Some wisdom is timeless. If I read this quote today, I’d think it was written for our times: “It was the best of times, it was the worst of times, it was the age of wisdom, it was the age of foolishness, it was the epoch of belief, it was the epoch of incredulity, it was the season of light, it was the season of darkness, it was the spring of hope, it was the winter of despair.” Charles Dickens – A Tale of Two Cities
He left out serendipity and happenstance.
A couple of weeks ago, I received a WhatsApp from someone I didn’t know. “Hello Jacques, how are you? Do you still work at “whatever” restaurant?”
“I’m looking for an executive chef to run my kitchen.”
I replied, “I think you have the wrong Jacques. I can barely boil an egg.”
“(◎0◎)ᵒᵐᵍᵎᵎᵎ, sorry, wrong Jacques”
I then replied, “Weirdly, I have a friend who is an executive chef, and she’s at a loose end at the moment.”

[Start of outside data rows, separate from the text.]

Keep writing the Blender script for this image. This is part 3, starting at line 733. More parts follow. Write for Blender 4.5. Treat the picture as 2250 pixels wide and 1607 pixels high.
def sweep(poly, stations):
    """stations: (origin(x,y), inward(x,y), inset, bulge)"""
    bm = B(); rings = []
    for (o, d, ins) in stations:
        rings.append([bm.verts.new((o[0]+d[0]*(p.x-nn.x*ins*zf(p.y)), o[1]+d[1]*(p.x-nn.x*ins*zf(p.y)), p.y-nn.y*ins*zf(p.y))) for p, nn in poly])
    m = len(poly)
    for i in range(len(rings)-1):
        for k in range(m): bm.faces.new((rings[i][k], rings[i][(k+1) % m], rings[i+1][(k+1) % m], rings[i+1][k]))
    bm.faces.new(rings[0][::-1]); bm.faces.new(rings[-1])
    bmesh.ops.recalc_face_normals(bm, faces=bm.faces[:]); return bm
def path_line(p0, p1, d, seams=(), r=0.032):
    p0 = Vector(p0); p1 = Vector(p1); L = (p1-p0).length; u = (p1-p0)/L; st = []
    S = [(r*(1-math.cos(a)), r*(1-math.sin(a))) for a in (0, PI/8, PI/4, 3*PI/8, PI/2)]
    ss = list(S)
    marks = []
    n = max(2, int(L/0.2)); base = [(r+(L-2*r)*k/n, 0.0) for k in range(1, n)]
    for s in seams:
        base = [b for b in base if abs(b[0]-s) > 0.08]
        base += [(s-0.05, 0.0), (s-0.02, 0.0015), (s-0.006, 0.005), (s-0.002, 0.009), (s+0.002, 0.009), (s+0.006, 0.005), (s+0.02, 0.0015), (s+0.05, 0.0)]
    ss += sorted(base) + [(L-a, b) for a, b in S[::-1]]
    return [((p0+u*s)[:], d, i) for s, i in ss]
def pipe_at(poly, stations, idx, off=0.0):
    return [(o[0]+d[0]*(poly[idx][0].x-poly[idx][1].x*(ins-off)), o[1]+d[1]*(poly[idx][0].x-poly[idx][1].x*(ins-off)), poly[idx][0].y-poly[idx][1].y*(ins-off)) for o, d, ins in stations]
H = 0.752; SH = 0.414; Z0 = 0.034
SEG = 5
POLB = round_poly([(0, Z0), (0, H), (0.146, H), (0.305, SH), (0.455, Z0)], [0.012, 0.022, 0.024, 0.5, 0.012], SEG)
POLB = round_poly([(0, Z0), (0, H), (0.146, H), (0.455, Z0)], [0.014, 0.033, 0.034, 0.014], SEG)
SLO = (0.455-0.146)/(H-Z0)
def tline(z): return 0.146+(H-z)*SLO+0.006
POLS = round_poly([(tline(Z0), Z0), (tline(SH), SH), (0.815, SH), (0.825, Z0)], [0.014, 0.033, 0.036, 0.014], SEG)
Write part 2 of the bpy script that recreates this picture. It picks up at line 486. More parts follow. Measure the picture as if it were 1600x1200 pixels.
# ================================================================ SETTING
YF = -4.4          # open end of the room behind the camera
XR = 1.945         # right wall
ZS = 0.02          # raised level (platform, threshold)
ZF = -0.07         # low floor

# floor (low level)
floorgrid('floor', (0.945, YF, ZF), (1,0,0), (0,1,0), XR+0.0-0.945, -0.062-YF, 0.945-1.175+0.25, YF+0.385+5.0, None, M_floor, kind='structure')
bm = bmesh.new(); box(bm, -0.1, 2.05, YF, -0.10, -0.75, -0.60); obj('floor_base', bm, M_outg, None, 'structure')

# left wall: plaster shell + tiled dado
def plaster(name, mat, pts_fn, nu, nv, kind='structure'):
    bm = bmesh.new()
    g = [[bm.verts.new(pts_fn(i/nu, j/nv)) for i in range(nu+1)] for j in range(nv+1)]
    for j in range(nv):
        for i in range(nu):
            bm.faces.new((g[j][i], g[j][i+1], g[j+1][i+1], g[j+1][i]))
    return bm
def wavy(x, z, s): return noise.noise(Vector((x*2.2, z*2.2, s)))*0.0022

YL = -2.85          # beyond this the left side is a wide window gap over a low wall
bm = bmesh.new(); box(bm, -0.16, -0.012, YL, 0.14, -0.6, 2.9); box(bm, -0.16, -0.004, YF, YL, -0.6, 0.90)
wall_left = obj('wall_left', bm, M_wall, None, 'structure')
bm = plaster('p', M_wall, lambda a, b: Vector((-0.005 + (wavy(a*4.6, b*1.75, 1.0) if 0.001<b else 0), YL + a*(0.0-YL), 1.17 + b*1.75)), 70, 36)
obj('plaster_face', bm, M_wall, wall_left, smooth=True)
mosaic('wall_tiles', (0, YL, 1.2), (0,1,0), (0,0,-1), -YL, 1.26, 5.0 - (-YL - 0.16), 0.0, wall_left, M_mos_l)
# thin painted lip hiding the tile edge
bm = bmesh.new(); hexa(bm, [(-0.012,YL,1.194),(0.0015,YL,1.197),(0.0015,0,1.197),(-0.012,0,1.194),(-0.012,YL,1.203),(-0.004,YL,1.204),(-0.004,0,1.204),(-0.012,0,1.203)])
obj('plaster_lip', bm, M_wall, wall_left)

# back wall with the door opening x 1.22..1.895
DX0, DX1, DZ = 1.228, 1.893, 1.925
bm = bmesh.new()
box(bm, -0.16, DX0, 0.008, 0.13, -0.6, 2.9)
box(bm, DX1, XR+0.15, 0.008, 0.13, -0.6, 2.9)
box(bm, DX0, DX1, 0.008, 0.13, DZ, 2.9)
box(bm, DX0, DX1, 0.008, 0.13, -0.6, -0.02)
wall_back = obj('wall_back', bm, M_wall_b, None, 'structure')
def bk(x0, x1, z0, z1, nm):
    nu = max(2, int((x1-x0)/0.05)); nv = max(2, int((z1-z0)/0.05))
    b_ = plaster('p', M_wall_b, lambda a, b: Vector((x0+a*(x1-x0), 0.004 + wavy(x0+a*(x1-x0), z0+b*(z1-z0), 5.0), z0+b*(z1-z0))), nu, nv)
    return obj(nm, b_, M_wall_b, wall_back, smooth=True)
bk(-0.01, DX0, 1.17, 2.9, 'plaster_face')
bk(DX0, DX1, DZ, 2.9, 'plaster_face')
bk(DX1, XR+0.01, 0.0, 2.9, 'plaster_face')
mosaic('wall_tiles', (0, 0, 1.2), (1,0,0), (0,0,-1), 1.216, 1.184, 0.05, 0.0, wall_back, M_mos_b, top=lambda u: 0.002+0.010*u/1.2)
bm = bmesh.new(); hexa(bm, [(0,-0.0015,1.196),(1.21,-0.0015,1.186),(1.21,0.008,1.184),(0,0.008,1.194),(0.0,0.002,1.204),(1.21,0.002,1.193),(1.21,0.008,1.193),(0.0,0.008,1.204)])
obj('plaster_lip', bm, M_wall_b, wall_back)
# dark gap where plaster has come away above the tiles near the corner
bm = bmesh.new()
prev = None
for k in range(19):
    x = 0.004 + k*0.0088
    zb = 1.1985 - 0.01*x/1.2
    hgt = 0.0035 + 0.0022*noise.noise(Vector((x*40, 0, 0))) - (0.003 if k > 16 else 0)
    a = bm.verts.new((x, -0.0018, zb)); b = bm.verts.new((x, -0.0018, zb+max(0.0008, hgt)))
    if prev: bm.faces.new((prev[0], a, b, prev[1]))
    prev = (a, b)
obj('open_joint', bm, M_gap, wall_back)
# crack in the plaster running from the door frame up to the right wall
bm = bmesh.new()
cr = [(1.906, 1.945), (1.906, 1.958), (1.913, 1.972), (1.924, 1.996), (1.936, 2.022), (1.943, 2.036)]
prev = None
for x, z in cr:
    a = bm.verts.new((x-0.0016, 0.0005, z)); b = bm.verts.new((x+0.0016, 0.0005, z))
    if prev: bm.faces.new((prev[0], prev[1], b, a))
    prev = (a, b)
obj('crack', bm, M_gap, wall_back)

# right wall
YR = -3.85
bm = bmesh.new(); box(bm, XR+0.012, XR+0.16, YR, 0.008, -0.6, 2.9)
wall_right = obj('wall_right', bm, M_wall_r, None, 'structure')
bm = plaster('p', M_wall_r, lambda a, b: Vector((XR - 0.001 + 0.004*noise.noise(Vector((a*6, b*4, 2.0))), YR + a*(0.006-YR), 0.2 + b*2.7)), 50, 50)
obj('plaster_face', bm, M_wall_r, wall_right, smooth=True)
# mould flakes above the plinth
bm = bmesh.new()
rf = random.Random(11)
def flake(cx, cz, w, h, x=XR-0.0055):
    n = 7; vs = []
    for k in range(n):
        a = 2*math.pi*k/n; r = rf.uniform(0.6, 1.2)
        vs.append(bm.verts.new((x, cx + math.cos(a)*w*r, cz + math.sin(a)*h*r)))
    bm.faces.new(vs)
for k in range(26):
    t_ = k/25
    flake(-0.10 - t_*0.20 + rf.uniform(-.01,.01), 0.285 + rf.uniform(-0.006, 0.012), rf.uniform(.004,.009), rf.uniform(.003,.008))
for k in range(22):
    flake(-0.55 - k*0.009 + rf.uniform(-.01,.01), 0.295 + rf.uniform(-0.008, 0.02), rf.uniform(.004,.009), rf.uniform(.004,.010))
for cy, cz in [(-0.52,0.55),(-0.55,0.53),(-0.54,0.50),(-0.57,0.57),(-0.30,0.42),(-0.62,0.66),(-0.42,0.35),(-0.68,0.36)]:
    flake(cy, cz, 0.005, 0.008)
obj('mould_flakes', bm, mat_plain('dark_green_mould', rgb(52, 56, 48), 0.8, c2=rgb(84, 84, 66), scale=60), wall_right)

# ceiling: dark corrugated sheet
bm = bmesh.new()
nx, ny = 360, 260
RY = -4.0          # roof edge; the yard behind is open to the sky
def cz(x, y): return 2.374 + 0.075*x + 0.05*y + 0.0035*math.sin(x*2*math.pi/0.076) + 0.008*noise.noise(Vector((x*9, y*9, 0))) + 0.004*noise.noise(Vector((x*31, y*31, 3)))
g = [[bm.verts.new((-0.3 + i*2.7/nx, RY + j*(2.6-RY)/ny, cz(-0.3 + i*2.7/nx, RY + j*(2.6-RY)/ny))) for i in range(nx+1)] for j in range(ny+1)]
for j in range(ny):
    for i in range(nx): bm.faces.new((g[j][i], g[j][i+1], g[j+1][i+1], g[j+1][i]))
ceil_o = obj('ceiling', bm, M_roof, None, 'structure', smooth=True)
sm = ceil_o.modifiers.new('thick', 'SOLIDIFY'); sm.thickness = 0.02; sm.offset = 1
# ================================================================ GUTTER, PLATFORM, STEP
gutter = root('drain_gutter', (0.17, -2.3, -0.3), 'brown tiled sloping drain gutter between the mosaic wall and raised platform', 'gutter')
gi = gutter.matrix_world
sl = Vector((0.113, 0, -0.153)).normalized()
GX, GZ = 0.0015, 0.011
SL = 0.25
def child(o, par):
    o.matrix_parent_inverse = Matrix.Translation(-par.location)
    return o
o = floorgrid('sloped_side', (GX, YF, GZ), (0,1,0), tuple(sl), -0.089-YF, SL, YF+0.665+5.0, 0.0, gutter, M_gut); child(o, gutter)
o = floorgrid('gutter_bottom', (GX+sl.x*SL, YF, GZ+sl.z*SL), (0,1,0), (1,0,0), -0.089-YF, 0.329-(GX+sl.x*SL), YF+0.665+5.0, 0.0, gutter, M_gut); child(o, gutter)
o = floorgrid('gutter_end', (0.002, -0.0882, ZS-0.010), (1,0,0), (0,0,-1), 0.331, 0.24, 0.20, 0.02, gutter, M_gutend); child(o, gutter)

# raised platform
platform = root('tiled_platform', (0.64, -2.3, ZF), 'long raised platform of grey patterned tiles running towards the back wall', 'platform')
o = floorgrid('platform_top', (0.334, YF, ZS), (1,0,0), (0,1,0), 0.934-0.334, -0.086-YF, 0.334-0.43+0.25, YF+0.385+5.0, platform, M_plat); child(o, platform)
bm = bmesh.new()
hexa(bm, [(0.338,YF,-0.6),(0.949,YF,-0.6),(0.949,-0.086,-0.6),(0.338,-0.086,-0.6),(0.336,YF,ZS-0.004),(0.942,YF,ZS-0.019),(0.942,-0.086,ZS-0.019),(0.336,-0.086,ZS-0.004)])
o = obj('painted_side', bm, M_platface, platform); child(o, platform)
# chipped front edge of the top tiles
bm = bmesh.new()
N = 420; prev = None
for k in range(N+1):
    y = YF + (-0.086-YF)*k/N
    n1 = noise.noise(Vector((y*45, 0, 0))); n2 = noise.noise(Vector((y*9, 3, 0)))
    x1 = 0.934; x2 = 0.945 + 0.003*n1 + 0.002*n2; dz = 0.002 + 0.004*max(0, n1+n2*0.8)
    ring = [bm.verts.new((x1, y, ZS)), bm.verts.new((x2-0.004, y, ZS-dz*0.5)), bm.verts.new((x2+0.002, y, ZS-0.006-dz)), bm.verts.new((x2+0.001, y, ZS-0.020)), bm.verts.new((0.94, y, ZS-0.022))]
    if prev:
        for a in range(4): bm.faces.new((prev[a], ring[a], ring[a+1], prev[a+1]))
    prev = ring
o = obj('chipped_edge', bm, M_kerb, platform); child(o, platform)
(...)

“Please put me in touch with her,” she said.
I did, and the rest, as they say, “is history.” My friend is now employed.
I think this is the most wonderful miracle as my friend was getting rather desperate to find work.
I’m sure that if you reverse engineer your life, you’ll be able to pick up that there’s a divine hand directing the path of our lives. Well, for me, anyway. Someone once asked me about my life. I said that it was a perfect mess. It is, and it’s perfect.